On the authority of Elrod v. Burns, 427 U.S. 347, 96 S.Ct. 2673, 49 L.Ed.2d 547 (1976), and Branti v. Finkel, 445 U.S. 507, 100 S.Ct. 1287, 63 L.Ed.2d 574 (1980), the district court determined that the law surrounding politically motivated firings was settled and clearly established at the time of the plaintiff's discharge. Order of Mar. 20, 1987 at 4. Consequently, the court held that the defendant was not entitled to qualified immunity under the Harlow doctrine. The court determined that the only uncertainty in the case involved whether the plaintiff was a confidential employee whose party affiliation was an appropriate requirement for the effective performance of her job, and who thus could be terminated under Branti without violating the Constitution. Id. at 5. It had already been decided on appeal that this uncertainty constituted a disputed question of fact which should be resolved at trial by the jury. Id. Accordingly, the court denied the defendant's motion for summary judgment. 3 The defendant now appeals from this order of the district court.

II

DISCUSSION

The standard for determining when a public official is entitled to qualified immunity is set forth in Harlow v. Fitzgerald, 457 U.S. 800, 102 S.Ct. 2727, 73 L.Ed.2d 396 (1982). There, the Supreme Court held that "government officials performing discretionary functions, generally are shielded from liability for civil damages insofar as their conduct does not violate clearly established statutory or constitutional rights of which a reasonable person would have known." Id. at 818, 102 S.Ct. at 2738. After the district court ruled in this case, the Supreme Court refined the Harlow formula by emphasizing that the right allegedly violated may not be asserted at any level of generality. Rather,

the right the official is alleged to have violated must have been "clearly established" in a more particularized, and hence more relevant, sense: The contours of the right must be sufficiently clear that a reasonable official would understand that what he is doing violates that right. This is not to say that an official action is protected by qualified immunity unless the very action in question has previously been held unlawful, but it is to say that in the light of preexisting law the unlawfulness must be apparent.
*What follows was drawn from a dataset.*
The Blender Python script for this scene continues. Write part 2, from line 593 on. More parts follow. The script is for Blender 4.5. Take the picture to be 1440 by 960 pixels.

Anderson v. Creighton, --- U.S. ----, 107 S.Ct. 3034, 3039, 97 L.Ed.2d 532 (1987) (citation omitted).

What is important, in the final analysis, is "whether the legal norms governing [the government official's] behavior were clearly established at the time of the challenged actions." Wade v. Hegner, 804 F.2d 67, 71 (7th Cir.1986) (citing Mitchell v. Forsyth, 472 U.S. 511, 105 S.Ct. 2806, 86 L.Ed.2d 411 (1985)). We often refer to closely analogous case law, decided before the public official acted or failed to act, to determine whether such legal norms existed at the pertinent time. Kompare v. Stein, 801 F.2d 883, 887 (7th Cir.1986); Lojuk v. Johnson, 770 F.2d 619, 628 (7th Cir.1985), cert. denied, 474 U.S. 1067, 106 S.Ct. 822, 88 L.Ed.2d 795 (1986). Of course, "[t]his is not to say that an official action is protected by qualified immunity unless the very action in question has previously been held unlawful...." Anderson, 107 S.Ct. at 3039. However, it must be "sufficiently clear that a reasonable official would understand that what he is doing violates" such a clearly established right. Id.

The district court was certainly correct on one level of generality when it stated that "the law surrounding politically motivated firings was settled and clearly established at the time of the plaintiff's discharge." Order of Mar. 20, 1987 at 4. Elrod v. Burns, 427 U.S. 347, 96 S.Ct. 2673, 49 L.Ed.2d 547 (1976), and Branti v. Finkel, 445 U.S. 507, 100 S.Ct. 1287, 63 L.Ed.2d 574 (1980), establish that the first and the fourteenth amendments protect public employees from being discharged solely because of their political beliefs and affiliations unless "party affiliation is an appropriate requirement for the effective performance of the public office involved." Branti, 445 U.S. at 518, 100 S.Ct. at 1295. However, the inquiry does not end here. Mr. Greanias would be entitled to qualified immunity if, at the time he acted, the law did not clearly establish that a state's attorney was prevented from discharging someone holding this particular position.